Statistical misleadings

I’ve been pointing out for years now that scientists simply don’t have the statistical mastery required to back up the statistics-based results that they’ve been pointing out:

The results were “plain as day”, recalls Motyl, a psychology PhD student at the University of Virginia in Charlottesville. Data from a study of nearly 2,000 people seemed to show that political moderates saw shades of grey more accurately than did either left-wing or right-wing extremists. “The hypothesis was sexy,” he says, “and the data provided clear support.” The P value, a common index for the strength of evidence, was 0.01 — usually interpreted as ‘very significant’. Publication in a high-impact journal seemed within Motyl’s grasp.

But then reality intervened. Sensitive to controversies over reproducibility, Motyl and his adviser, Brian Nosek, decided to replicate the study. With extra data, the P value came out as 0.59 — not even close to the conventional level of significance, 0.05. The effect had disappeared, and with it, Motyl’s dreams of youthful fame.

It turned out that the problem was not in the data or in Motyl’s analyses. It lay in the surprisingly slippery nature of the P value, which is neither as reliable nor as objective as most scientists assume. “P values are not doing their job, because they can’t,” says Stephen Ziliak, an economist at Roosevelt University in Chicago, Illinois, and a frequent critic of the way statistics are used.

For many scientists, this is especially worrying in light of the reproducibility concerns. In 2005, epidemiologist John Ioannidis of Stanford University in California suggested that most published findings are false; since then, a string of high-profile replication problems has forced scientists to rethink how they evaluate results.

Of course, if one considers the nonsensical hypotheses many of these scientists are attempting to statistically test, it is abundantly clear that they also lack a sufficient mastery of basic logic.
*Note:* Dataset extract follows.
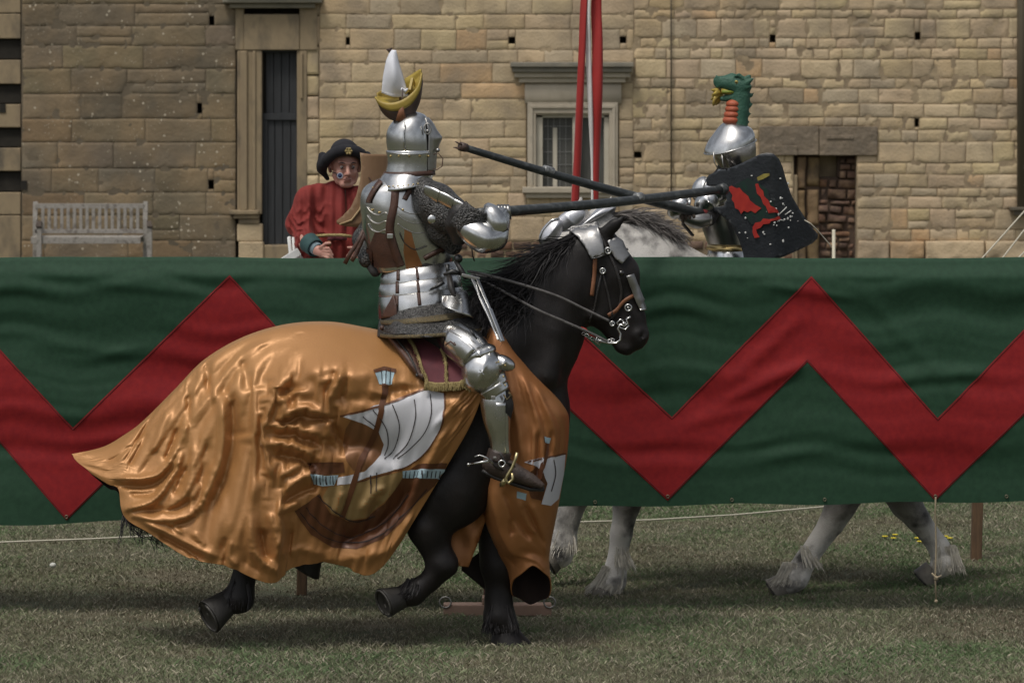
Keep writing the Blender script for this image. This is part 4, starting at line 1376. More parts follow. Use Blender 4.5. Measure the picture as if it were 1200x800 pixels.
def sheet(name, stations, folds, m, parent, nu, nv, D=D0, sgn=-1, amp=1.15, fine=1.0, hemroll=0.0, thick=0.003, dhem=0.0, soft=1.0, **kw):
    A = np.array(stations, float)
    if dhem:
        A[:, -1, 1] += dhem
        A[:, -2, 1] += dhem * .5
    G = crom(A, np.linspace(0, 1, nu))
    G = crom(G.transpose(1, 0, 2), np.linspace(0, 1, nv)).transpose(1, 0, 2)
    px, py, off = G[..., 0], G[..., 1], G[..., 2].copy()
    v = np.linspace(0, 1, nv)[None, :]
    d = foldfield(px, py, folds) * amp if folds else 0
    # small crushed wrinkles and long soft ones
    d = d + fine * (0.45 * fbm(px / 20, py / 30, 2, 12, 2) * sstep(.05, .4, v) + 2.2 * fbm(px / 60, py / 85, 4, 15, 2) * sstep(.0, .3, v))
    rid = 1 - np.abs(fbm(px / 30, py / 36, 9, 19, 3)) * 2.6
    d = d + fine * 0.5 * np.clip(rid, 0, 1) ** 3 * sstep(.1, .5, v)
    d = d * sstep(0, .12, v) * soft
    off = off + d / PXM
    off = off + hemroll * np.exp(-((1 - v) / .03) ** 2)
    V = WA(np.stack([px, py, D + sgn * off], -1))
    if folds:
        g = grow(px, py, v)
        V = buckle(V, g[0], g[1], iters=ITERS, anchor=ANCH, bend=BEND)
        nu, nv = nu * 2, nv * 2
        V = upsample(V, nu, nv)
    o = mo(name, V.reshape(-1, 3), grid_faces(nu, nv), m, parent, thick=thick, **kw)
    return o, G


ITERS, ANCH, BEND = 700, .004, .20
def grow(px, py, v):
    smooth_top = sstep(400, 470, py) + .5 * sstep(330, 250, px)
    flat = np.exp(-(((px - 272) / 24) ** 2 + ((py - 600) / 45) ** 2))
    sail = np.exp(-(((px - 480) / 45) ** 2 + ((py - 500) / 40) ** 2))
    crump = np.exp(-(((px - 345) / 45) ** 2 + ((py - 490) / 70) ** 2))
    left = sstep(260, 200, px)
    m = np.clip(smooth_top, 0, 1) * (1 - .85 * flat) * (1 - .7 * sail) * sstep(.03, .2, v)
    return 1 + m * (.095 + .11 * crump - .045 * left), 1 + m * (.04 + .18 * crump + .01 * left)
rear, G = sheet('caparison', ST, FOLDS, M_satin, horse, 170, 115, amp=1.30)
far = []
for i, s in enumerate(ST):
    far.append([(p[0], p[1] + (5 if 0 < i < 4 else 1) * (j / 5) * (1 if i < 5 else 0), p[2] * .95) for j, p in enumerate(s)])
# the far side hangs a little shorter at the front, its dark lining towards us
farc, _ = sheet('caparison_far_side', far, None, M_lining, rear, 90, 50, sgn=1, fine=.8)
FV = bvh_of(rear)
em = lambda n, p, m, off=.0035, step=2.2: patch(n, p, FV, m, rear, step=step, off=off, thick=0.0)
em('applique', [(412, 491), (430, 498), (446, 508), (450, 520), (447, 534), (437, 545), (425, 552), (414, 551), (406, 540), (402, 520), (405, 502)], mat('bronze_applique', (.19, .085, .034), (.24, .11, .045), scale=3, rough=.42, metal=.25), .0025)
em('applique', [(385, 570), (412, 567), (429, 562), (476, 551), (466, 570), (450, 588), (429, 606), (407, 609), (388, 600), (378, 582)], M_pale, .0025)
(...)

And notice that it is an economist who is a critic of the unreliable methods being used by the scientists. That’s not a coincidence. Economists are some of the biggest skeptics in the academic world, mostly because they see their models failing almost as soon as they are constructed. The fact is that the scientists quite literally have no idea what they’re talking about:

For all the P value’s apparent precision, Fisher intended it to be just one part of a fluid, non-numerical process that blended data and background knowledge to lead to scientific conclusions. But it soon got swept into a movement to make evidence-based decision-making as rigorous and objective as possible. This movement was spearheaded in the late 1920s by Fisher’s bitter rivals, Polish mathematician Jerzy Neyman and UK statistician Egon Pearson, who introduced an alternative framework for data analysis that included statistical power, false positives, false negatives and many other concepts now familiar from introductory statistics classes. They pointedly left out the P value.

But while the rivals feuded — Neyman called some of Fisher’s work mathematically “worse than useless”; Fisher called Neyman’s approach “childish” and “horrifying [for] intellectual freedom in the west” — other researchers lost patience and began to write statistics manuals for working scientists. And because many of the authors were non-statisticians without a thorough understanding of either approach, they created a hybrid system that crammed Fisher’s easy-to-calculate P value into Neyman and Pearson’s reassuringly rigorous rule-based system. This is when a P value of 0.05 became enshrined as ‘statistically significant’, for example. “The P value was never meant to be used the way it’s used today,” says Goodman.